In the world of judges, attorneys, and the law good ideas are often shot down because of vague language. This appears to be the case in Louisiana lawmaker's attempts to raise the minimum age for exotic dancers from 18 to 21.

Thursday's ruling by the 5th Circuit Court of Appeals in New Orleans is being hailed as a victory for three women, who were identified in court as Jane Doe. Those women were seeking to block the new minimum age law for dancers who perform with breasts or buttocks exposed or partially exposed in clubs where alcohol is sold and served.

This means that dancers aged 18,19, and 20 years of age may still perform legally at establishments that offer that kind of entertainment. The minimum age law, passed in the last session of the legislature, was intended to raise the minimum age for performers to 21. Supporters of the law suggest its intent was to keep young women from falling prey to human trafficking at strip joints.
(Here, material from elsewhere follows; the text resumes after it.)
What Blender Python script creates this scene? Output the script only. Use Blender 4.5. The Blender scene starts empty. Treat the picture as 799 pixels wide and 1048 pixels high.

In the 5th Circuit Ruling, it was pointed out that sections of the law, as it was passed, are too vague to be enforced or too vague to be considered Constitutional. Many opponents of the minimum age law felt the law compromised the performer's freedom of expression. That ambiguity and vagueness are the reasons the 5th Circuit ruled the way it did.

The legislation's author, State Senator Ronnie Johns of Lake Charles, has suggested a reworked and reworded version of the bill will likely be submitted to the legislature for debate when they convene in April.